Para integrantes do PL, Valdemar monitora “com lupa” cidades que considera importantes para as eleições estaduais em 2026, buscando cacifar nomes com potencial eleitoral, sejam eles bolsonaristas “raiz” ou não. O dirigente já avalizou, por exemplo, candidaturas de aliados de Bolsonaro em capitais como o Rio, onde classificou como “chapa dos sonhos” o general da reserva e ex-ministro Walter Braga Netto com a deputada bolsonarista Chris Tonietto de vice.
Em Goiânia, Valdemar sinaliza apoio ao deputado bolsonarista Gustavo Gayer, apesar de haver resistências do senador Wilder Morais (PL-GO), presidente estadual da sigla — ele é próximo ao também senador Vanderlan Cardoso (PSD-GO), que deve concorrer à prefeitura. E em Cuiabá, o presidente do PL disse “não abrir mão” de lançar o deputado federal Abilio Brunini, alvo de pedido de cassação apresentado pela deputada Erika Hilton (PSOL-SP), que o acusa de fala transfóbica, o que o parlamentar nega.

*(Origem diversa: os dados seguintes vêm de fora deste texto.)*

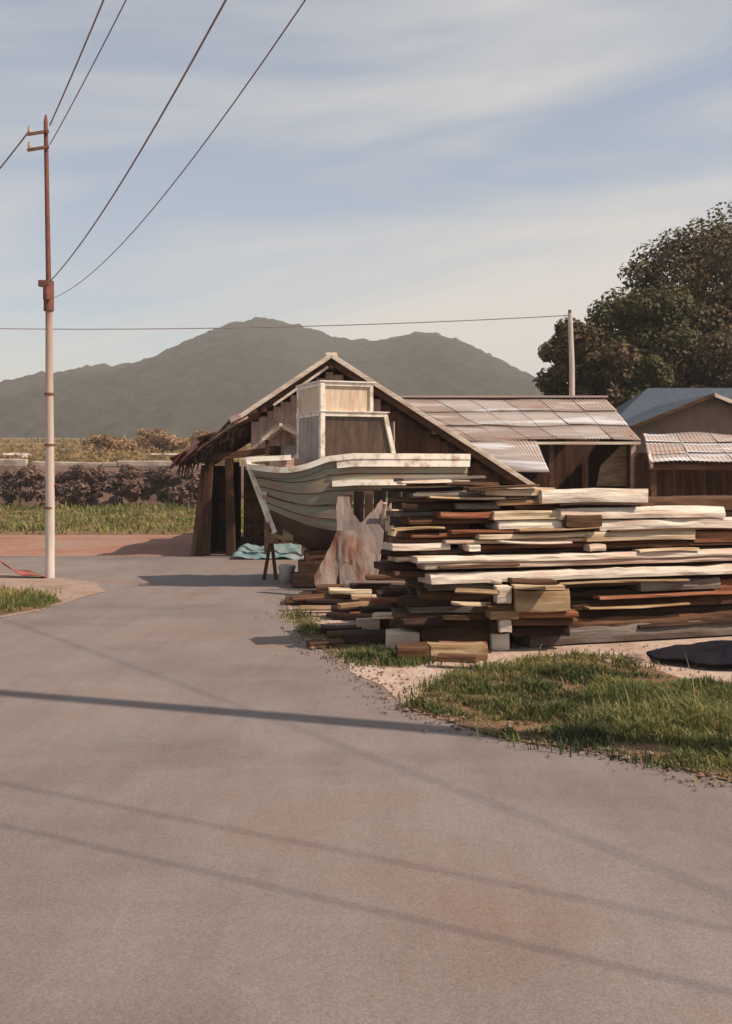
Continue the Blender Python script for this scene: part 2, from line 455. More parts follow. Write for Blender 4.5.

— Valdemar tem sido pragmático. Tenho recall das eleições de 2020, quando perdi o segundo turno por apenas 2% — argumenta Abilio.
Os movimentos de Valdemar para as eleições de 2024
Apoio a bolsonaristas
- Rio de Janeiro: No reduto da família Bolsonaro, Valdemar incentiva a candidatura do general da reserva Walter Braga Netto, que foi vice na chapa à reeleição, e sugeriu a deputada bolsonarista Chris Tonietto como vice-prefeita.
- Cuiabá: O presidente do PL já declarou que não vai “abrir mão” da candidatura do deputado bolsonarista Abilio Brunini, que pode concorrer numa chapa “puro sangue”.
- Goiânia: Valdemar aposta no deputado bolsonarista Gustavo Gayer, a quem entregou o comando do diretório de Goiânia, embora a cúpula local do PL tenha resistências.
Gestos contra bolsonaristas
- São Paulo: Valdemar articula aliança com o atual prefeito Ricardo Nunes (MDB) e atuou para escantear ex-ministro Ricardo Salles (PL), que desejava concorrer.
- João Pessoa: Candidatura do ex-ministro Marcelo Queiroga, com aval de Valdemar, é articulada pelo deputado Wellington Roberto, que racha com bolsonaristas no PL.
- Manaus: Valdemar instaurou processo disciplinar contra Coronel Menezes, aliado de Bolsonaro, que trava queda de braço com o ex-senador Alfredo Nascimento (PL) por candidatura.